As the midterm campaign enters the homestretch, the GOP congressional juggernaut that has dominated national politics for more than a decade may be over. Polls show Democrats extending their leads in pivotal races across the country. But the man largely responsible for the Republicans’ glory days — and arguably still the most powerful political operative in the United States — is far from discouraged.

A three-part plan

Instead, Rove is giving a virtuoso performance designed to prevent the Democrats from taking control of the House and Senate or, if that is no longer possible, to hold down the size of the Democratic victory to make it easier for the GOP to come back in 2008. His plan is three-pronged: to reenergize any conservatives who may be flagging; to make sure the GOP’s carefully constructed campaign apparatus is functioning at peak efficiency; and to put the resources of the federal government to use for political gain.

Correct me if I am wrong, but it is a little premature to say that Karl Rove is ‘giving a virtuoso performance’. There are several elements to running a national campaign, which is really what Rove is responsible for. The first, and most important, is message. And, on that score, it appears by every measure that Karl Rove has miscalculated. Caught snooping on American’s phone calls without a warrant, Rove decided to attempt to turn criminal vulnerability (and an impeachable offense) into a political strength. Likewise, with the Hamden Supreme Court decision that rejected the administration’s approach to handling suspected terrorists. Rove moved to make their crimes legal, and turn opposition to criminality into softness on defense. He got half his legislation passed (not the part on the NSA), but the message has so far failed to resonate with the electorate at all.

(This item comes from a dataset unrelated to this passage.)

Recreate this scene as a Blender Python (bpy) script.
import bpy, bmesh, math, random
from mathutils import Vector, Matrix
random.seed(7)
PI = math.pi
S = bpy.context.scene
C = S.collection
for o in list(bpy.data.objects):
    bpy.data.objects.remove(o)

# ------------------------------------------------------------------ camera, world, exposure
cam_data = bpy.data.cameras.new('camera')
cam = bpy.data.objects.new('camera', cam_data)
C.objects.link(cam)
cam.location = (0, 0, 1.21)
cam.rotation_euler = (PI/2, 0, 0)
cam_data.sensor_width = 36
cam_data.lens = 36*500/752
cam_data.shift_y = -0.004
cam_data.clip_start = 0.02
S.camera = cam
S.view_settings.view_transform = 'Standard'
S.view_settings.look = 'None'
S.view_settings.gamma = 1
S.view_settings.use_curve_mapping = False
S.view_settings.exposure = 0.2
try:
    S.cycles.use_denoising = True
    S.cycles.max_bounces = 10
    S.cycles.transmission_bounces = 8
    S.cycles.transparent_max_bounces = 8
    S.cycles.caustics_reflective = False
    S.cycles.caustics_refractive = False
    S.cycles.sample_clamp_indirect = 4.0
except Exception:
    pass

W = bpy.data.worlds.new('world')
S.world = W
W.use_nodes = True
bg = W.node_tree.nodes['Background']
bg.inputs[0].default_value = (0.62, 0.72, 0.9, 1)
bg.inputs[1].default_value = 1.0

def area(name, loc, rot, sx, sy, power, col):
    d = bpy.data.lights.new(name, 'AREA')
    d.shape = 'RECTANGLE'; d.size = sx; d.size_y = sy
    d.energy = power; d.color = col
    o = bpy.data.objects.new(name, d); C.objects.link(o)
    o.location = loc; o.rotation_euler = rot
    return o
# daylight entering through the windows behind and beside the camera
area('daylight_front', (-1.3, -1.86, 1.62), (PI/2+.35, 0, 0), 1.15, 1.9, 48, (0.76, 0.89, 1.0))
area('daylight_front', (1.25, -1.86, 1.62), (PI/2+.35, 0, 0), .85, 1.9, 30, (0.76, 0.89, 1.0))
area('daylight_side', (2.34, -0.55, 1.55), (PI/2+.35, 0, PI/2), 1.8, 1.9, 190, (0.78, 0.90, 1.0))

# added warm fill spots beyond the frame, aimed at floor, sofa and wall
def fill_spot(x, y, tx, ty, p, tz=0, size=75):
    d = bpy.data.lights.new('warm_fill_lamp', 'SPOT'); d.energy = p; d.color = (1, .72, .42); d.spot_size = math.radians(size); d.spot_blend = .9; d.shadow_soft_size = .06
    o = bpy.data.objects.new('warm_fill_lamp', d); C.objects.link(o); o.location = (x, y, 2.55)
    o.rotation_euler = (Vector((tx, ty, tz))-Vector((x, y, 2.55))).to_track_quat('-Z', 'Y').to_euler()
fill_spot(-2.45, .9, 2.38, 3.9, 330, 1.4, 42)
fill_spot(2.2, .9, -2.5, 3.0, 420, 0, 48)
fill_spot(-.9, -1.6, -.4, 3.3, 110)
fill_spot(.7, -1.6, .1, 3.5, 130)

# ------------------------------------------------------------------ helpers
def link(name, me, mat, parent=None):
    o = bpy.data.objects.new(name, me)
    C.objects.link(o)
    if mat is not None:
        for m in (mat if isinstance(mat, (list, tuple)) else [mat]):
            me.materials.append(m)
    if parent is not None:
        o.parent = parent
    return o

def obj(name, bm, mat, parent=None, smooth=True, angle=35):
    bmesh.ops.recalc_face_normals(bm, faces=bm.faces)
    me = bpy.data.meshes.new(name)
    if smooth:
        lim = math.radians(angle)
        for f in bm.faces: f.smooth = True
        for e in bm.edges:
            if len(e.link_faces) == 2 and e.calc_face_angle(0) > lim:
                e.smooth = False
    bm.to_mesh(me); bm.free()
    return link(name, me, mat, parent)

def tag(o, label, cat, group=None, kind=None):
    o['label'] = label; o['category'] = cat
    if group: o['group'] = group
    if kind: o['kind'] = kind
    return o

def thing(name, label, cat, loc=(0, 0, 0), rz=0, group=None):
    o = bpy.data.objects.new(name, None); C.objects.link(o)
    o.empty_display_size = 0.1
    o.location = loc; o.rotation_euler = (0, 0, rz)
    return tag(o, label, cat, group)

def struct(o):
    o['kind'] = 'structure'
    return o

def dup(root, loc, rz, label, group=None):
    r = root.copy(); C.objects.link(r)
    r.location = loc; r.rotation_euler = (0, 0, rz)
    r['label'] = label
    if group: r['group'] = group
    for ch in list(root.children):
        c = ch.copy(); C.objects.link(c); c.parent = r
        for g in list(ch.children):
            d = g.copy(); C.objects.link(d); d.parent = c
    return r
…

Instead, the polls show that the GOP has lost their edge on matters of national security. The GOP has no edge on any issue in this campaign. They are reduced to lying about taxes and making ominous intonations about future terror attacks. And, while Karl Rove doesn’t set our foreign policy, he is responsible for politicizing it. A failed foreign policy now falls, not on the bipartisan Washington establishment that authorized the use of force in Iraq, but on the Republicans that rubberstamped three years of ensuing failure, graft, and corruption without any meaningful oversight and even an iota of willingness to take advice from the loyal opposition.

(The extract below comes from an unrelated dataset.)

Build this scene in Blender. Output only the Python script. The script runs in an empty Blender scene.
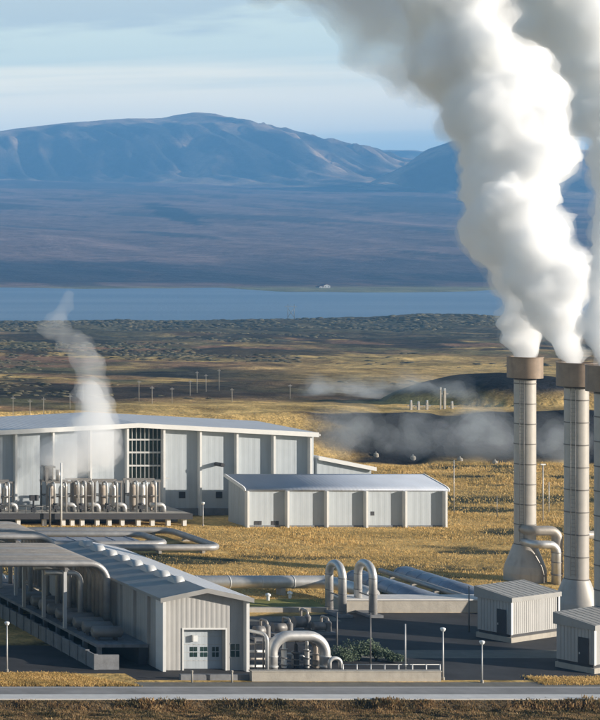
import bpy, bmesh, math, random
import numpy as np
from mathutils import Vector, noise, Matrix

random.seed(11)
S = bpy.context.scene
C = S.collection
PI = math.pi

# ------------------------------------------------------------------ camera calibration
F, CX, YH, H = 2000.0, -680.0, 240.0, 43.2      # focal length / principal point in photo pixels, eye height in metres
def XA(x, Y): return (x - CX) * Y / F
def ZA(y, Y): return H - (y - YH) * Y / F
def P(x, y, z=0.0):
    Y = (H - z) * F / (y - YH)
    return (XA(x, Y), Y, z)

cam = bpy.data.cameras.new('camera'); co = bpy.data.objects.new('camera', cam); C.objects.link(co)
co.location = (0, 0, H); co.rotation_euler = (math.radians(90), 0, 0)
cam.sensor_fit = 'HORIZONTAL'; cam.sensor_width = 36; cam.lens = 36 * F / 600
cam.shift_x = (300 - CX) / 600; cam.shift_y = (YH - 360) / 600
cam.clip_start = 1; cam.clip_end = 60000
S.camera = co

# ------------------------------------------------------------------ light
SUN_A, SUN_E = math.radians(62), math.radians(13.5)
sd = Vector((math.sin(SUN_A) * math.cos(SUN_E), -math.cos(SUN_A) * math.cos(SUN_E), math.sin(SUN_E)))
sl = bpy.data.lights.new('sun', 'SUN'); sl.energy = 5.0; sl.angle = math.radians(0.53); sl.color = (1.0, 0.91, 0.79)
so = bpy.data.objects.new('sun', sl); C.objects.link(so)
so.rotation_euler = sd.to_track_quat('Z', 'Y').to_euler(); so.location = (150, 100, 120)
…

This is hardly a virtuoso performance. So, then, the question becomes: can Karl Rove save the GOP’s bacon by throwing pork projects and media events at vulnerable candidates. For example, can the number one enemy of the environment be saved by pretending to give a shit about wetlands?

And when environmentalists from the San Francisco Bay Area sharpened their attacks on Rep. Richard W. Pombo (R-Tracy), chairman of the House Resources Committee, the White House political office arranged for President Bush to stop in his district to sign legislation protecting wetlands — with Pombo standing by his side.

I don’t think that is going to fool anyone. Every paper in California has chimed in to call Pombo a national disgrace, particularly on the environment. So, what’s next for the Maestro?

This week, Rove and his staff will turn to their endgame.

They will oversee a mobilization of political employees from Cabinet agencies, Capitol Hill and lobbying firms — many of them skilled campaign veterans — to more than a dozen battleground states. Many will act as “marshals,” supervising the “72-hour plan” developed by Rove in 2001 with Ken Mehlman, the former White House political director who now heads the Republican National Committee

People are already voting in many states. The so-called 72 hour operation is one explanation for the GOP exceeding polling expectations in 2002 and 2004. We all know the other explanation: voter suppression, fraud, and theft. These latter efforts are where the Republicans excel. And that is the only virtuoso performance left to the Republicans. If the votes get counted correctly, this will be a landslide, and I don’t care how many snowmobilers the GOP identifies and drags to the polls. No one likes a loser, and the GOP are losers in the current election narrative. They are going to lose.